WHAT IS NEEDED → Exactly reproduce the lines from the top of the entries below through the line containing "COL = scene.collection", with both ends included.

Dataset entries:

━━━

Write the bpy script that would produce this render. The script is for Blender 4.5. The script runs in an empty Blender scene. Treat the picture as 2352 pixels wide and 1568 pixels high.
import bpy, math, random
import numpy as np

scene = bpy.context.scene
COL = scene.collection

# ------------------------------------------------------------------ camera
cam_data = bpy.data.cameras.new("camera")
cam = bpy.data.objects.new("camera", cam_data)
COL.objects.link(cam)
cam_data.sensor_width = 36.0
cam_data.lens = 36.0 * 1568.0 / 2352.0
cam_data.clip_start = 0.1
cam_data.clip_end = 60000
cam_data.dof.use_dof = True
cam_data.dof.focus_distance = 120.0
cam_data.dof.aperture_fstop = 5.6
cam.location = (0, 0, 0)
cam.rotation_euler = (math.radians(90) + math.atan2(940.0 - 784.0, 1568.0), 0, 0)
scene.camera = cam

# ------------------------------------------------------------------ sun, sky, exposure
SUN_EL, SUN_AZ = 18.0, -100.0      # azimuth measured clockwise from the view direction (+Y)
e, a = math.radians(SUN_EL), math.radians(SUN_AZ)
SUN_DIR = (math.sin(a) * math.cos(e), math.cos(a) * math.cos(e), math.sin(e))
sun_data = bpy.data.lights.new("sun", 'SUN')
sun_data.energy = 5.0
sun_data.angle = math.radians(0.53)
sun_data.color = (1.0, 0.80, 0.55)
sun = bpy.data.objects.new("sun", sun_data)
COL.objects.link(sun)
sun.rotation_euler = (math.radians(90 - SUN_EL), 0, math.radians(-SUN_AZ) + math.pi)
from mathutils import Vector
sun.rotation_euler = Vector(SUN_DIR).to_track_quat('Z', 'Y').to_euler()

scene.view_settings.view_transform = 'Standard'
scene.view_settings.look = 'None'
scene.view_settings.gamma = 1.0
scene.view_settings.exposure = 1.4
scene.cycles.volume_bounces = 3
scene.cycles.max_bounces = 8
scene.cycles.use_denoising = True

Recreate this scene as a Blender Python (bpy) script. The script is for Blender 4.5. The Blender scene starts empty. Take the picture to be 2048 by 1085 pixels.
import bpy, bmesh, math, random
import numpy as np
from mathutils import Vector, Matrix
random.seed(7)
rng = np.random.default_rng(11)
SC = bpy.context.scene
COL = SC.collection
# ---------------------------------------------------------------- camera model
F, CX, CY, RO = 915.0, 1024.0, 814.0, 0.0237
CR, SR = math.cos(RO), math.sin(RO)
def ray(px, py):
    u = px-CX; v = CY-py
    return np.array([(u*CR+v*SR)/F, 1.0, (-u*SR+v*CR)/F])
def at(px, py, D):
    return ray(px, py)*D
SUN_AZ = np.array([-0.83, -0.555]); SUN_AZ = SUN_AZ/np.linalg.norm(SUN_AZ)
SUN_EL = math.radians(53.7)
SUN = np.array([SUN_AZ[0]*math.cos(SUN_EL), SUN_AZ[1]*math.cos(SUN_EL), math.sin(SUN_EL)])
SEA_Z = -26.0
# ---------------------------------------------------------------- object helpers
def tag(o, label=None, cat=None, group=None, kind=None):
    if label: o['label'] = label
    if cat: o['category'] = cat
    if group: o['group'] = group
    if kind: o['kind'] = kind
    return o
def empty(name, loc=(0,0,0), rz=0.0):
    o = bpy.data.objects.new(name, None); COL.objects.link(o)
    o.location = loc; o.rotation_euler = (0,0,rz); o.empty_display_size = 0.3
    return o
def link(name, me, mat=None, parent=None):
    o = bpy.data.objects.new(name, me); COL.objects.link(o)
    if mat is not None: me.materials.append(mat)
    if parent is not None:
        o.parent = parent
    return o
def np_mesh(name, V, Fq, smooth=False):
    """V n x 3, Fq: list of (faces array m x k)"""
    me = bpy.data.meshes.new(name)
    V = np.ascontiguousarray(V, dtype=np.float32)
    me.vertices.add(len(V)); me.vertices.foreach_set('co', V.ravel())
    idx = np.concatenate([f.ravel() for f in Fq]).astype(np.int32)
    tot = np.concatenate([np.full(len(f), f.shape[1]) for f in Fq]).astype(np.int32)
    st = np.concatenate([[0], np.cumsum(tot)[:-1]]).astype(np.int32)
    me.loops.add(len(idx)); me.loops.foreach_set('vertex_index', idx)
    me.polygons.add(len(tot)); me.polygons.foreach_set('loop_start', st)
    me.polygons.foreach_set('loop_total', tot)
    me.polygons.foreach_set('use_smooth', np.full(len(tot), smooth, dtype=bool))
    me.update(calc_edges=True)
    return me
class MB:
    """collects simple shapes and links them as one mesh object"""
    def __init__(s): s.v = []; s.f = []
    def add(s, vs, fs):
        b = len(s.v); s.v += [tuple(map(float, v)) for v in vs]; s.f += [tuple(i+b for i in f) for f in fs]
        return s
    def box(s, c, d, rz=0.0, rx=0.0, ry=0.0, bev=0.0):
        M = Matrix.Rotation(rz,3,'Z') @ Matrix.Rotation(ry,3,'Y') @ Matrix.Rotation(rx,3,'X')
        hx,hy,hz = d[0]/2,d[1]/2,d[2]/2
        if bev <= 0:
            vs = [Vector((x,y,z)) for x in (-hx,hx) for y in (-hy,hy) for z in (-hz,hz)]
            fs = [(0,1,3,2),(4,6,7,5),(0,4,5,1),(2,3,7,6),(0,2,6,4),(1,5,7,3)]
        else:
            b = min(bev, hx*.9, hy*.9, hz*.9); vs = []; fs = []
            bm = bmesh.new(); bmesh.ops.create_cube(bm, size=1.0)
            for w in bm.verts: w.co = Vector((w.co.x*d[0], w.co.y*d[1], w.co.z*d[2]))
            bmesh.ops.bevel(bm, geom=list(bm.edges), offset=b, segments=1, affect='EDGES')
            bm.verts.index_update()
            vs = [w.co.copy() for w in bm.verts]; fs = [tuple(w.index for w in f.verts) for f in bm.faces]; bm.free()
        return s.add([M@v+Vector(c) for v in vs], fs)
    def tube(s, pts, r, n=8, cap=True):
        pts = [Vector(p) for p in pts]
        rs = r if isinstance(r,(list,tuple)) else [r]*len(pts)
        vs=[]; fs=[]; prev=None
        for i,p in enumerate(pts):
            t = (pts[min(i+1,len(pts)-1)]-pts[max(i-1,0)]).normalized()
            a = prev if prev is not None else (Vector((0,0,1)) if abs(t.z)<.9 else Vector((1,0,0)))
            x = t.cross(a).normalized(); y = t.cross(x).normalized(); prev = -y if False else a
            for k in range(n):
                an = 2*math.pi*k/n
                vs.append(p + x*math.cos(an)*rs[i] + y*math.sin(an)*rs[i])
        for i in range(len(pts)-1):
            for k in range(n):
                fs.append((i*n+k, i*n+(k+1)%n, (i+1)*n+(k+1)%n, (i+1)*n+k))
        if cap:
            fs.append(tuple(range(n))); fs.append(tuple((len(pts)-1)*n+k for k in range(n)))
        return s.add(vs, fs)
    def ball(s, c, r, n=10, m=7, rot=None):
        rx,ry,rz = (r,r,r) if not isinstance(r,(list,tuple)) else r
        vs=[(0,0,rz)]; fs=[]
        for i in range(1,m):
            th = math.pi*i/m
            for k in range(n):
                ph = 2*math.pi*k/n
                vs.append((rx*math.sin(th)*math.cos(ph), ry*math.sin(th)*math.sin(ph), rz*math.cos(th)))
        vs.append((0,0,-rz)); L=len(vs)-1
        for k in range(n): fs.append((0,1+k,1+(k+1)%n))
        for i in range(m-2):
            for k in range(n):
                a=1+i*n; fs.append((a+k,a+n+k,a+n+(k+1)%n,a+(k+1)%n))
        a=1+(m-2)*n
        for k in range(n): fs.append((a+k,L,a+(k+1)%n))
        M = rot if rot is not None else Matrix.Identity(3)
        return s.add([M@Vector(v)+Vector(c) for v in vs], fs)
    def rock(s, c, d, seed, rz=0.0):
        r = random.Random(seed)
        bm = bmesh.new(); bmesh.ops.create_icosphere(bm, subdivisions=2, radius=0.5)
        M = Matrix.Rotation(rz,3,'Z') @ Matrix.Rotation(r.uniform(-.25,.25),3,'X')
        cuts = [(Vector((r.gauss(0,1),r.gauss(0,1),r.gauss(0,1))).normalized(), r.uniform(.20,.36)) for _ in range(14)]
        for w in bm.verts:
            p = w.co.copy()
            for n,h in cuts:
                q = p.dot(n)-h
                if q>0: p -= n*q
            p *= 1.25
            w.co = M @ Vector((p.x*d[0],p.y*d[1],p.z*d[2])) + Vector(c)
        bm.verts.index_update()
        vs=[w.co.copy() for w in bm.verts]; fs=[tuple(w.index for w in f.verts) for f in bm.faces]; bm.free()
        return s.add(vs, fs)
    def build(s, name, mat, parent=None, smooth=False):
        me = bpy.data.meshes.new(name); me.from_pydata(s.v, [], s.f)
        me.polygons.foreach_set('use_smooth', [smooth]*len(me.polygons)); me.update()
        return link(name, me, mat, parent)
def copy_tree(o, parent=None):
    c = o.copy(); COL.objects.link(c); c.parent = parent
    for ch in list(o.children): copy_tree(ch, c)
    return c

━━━

CORRECT RESULT →
Write the bpy script that would produce this render. The script is for Blender 4.5. The script runs in an empty Blender scene. Treat the picture as 2352 pixels wide and 1568 pixels high.
import bpy, math, random
import numpy as np

scene = bpy.context.scene
COL = scene.collection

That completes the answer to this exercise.